Monday, June 23, 2014

A Paper IX


Definition of 'mysticism'
I said I would attempt a definition of the word "mystic" and its cognates. That I am doing so does not in any way change my opinion that we should stop using these words. But if, God forbid, I were forced to define the words mystic, mystical and mysticism, mystic would simply be someone who has committed to re-centering their life in the deep mind, no matter what the cost; mystical would refer to beholding, when self-consciousness is effaced, and effects irrupt within beholding from the deep mind—which definition would exclude all interpretation, experience and phenomena, such as visions; and mysticism would refer to the effort, process and effects of living the absolute primacy of re-centering in the deep mind so that one's daily life is informed by continual beholding. To return to my earlier definition: mysticism is living the ordinary through transfigured perception.
I will now sum up so that we have of time for discussion.
One of the criteria for testing the reading of a text is how much fiddling and adjustment the reader has to do. If the text simply leaps off the page by itself without requiring a lot of mental gymnastics, then the reading is more likely correct than not. I have applied the model I have described in this paper to a number of disparate texts, from the Pre-socratics such as Empedocles and Heraclitus, through some of the so-called Neo-platonists, the bible, patristic and medieval texts. Where possible I have gone back to the original languages and have consulted experts when the original languages have been too difficult for me.
I am convinced that we have mis-read most of the texts in what is called the Western canon by applying a post-Cartesian method, which is confined to the merely linear, to texts that were written with two ways of knowing in mind.

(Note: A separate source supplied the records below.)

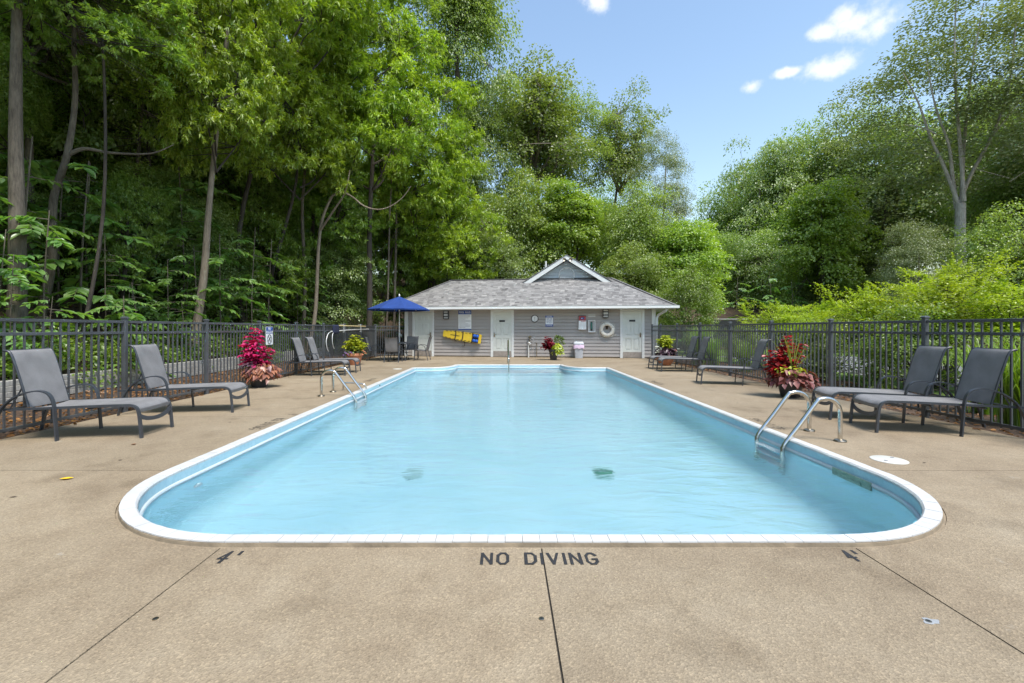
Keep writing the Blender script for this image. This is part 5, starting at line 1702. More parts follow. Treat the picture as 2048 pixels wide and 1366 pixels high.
for px, d, r, ytop, lb, bk in ((738, 21.5, .20, 300, 'dark thick trunk in the shade left of the blue umbrella', 'bark_dark'), (786, 23.5, .10, 280, 'thin brown trunk above the blue umbrella', 'bark'), (604, 20, .12, 250, 'grey trunk in the shade above the far left loungers', 'bark'),
                            (770, 22.5, .07, 300, 'very thin trunk between the dark trunk and the blue umbrella', 'bark'), (270, 15.5, .10, 200, 'dim trunk behind the left fence, left of the tan trunk', 'bark')):
    X = (px - CX) / F * d; zb = terrain_h(X, d); zt2 = CAMH - (ytop - CY) / F * d - zb
    root = thing('bare_trunk', lb, 'tree trunk', (X, d, zb), 0, g0)
    link('trunk', trunk_mesh([(0, 0, -.3), (TR.uniform(-.1, .15), 0, zt2 * .3), (TR.uniform(0, .3), 0, zt2 * .65), (TR.uniform(0, .4), .1, zt2)], r * .75, r * .45, M[bk], 9), root)

for box, d, key, lb in (((-60, 190, 150, 430), 14.6, 'mid_a', 'light leafed tree seen between the two leftmost trunks'), ((110, 340, 120, 400), 16.4, 'mid_a', 'light green tree behind the double bent trunk'),
                       ((150, 400, 290, 590), 15.6, 'broad_b', 'shaded leafy tree left of the tan leaning trunk'), ((-90, 130, 360, 660), 13.4, 'broad_a', 'shaded leafy tree low behind the far left trunk'),
                       ((300, 520, 370, 640), 17.0, 'broad_b', 'shaded leafy tree low behind the tan leaning trunk'), ((430, 640, 410, 660), 19.6, 'oak_c', 'shaded oak low above the pink coleus pot'),
                       ((580, 760, 430, 660), 22.6, 'broad_b', 'shaded tree low left of the dark thick trunk'), ((690, 870, 420, 660), 26.5, 'oak_c', 'shaded oak low behind the blue umbrella'),
                       ((-80, 110, 60, 330), 12.6, 'mid_a', 'leafy tree just behind the straight far left trunk'), ((180, 330, 330, 560), 13.2, 'oak_c', 'small hanging oak left of the tan leaning trunk'), ((420, 600, 280, 500), 20.5, 'oak_c', 'shaded oak bough above the pink coleus pot')):
    tree('understory_tree', lb, key, box, d, None, .09, 'bark_dark', g0)
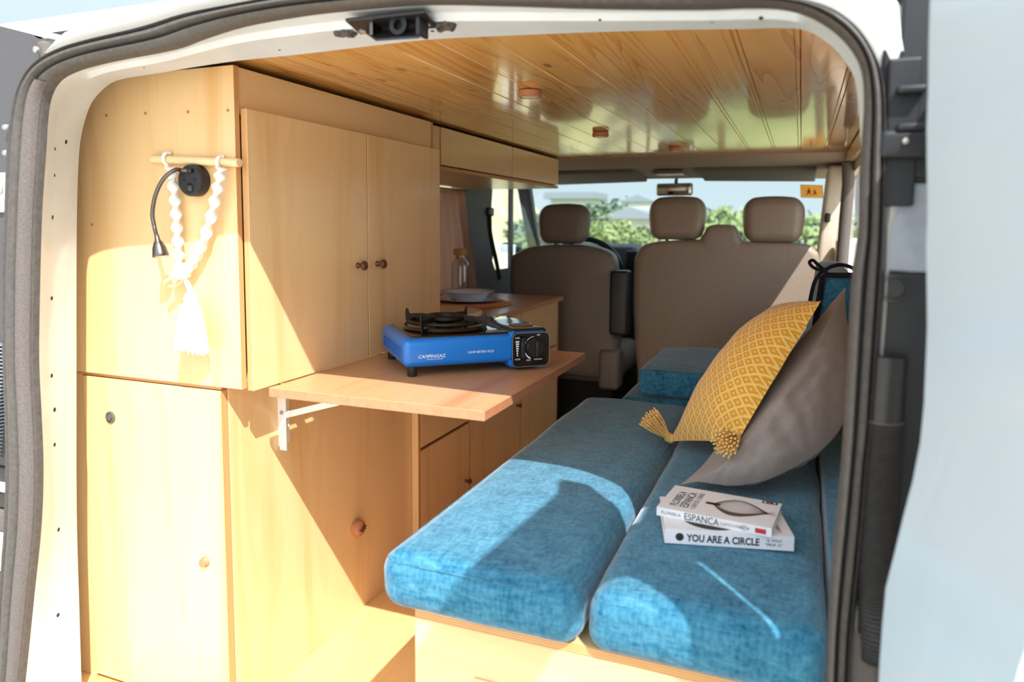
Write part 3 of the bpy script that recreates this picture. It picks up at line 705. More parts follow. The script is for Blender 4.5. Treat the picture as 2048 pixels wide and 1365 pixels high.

It isn't simply a matter of mistranslation, as I have already discussed; it's rather that all of our interpretations are called into question by this disparity between method and content.
The bad news, then, is that we need to go back and re-translate and re-interpret all of these texts through the lens of the two aspects of knowing. We need to be excruciatingly careful about the language we choose in discussion and translation. We need to revise our opinions about Plato and Aristotle; and about many of the texts we have dismissed as "gnostic". We need to revise our opinions about medieval writers. We need to look again at the way we talk about and classify different kinds of texts.
But there is good news, too. This work will keep humanities scholars busy for at least another hundred years.
Thank you.

1 Comments:

Anonymous Anonymous said...

Thank you . This really is the crux of all your work. May all you have spoken, and all you have published, at last, give academics, scholars and "clergy" a nudge in the right direction , DV.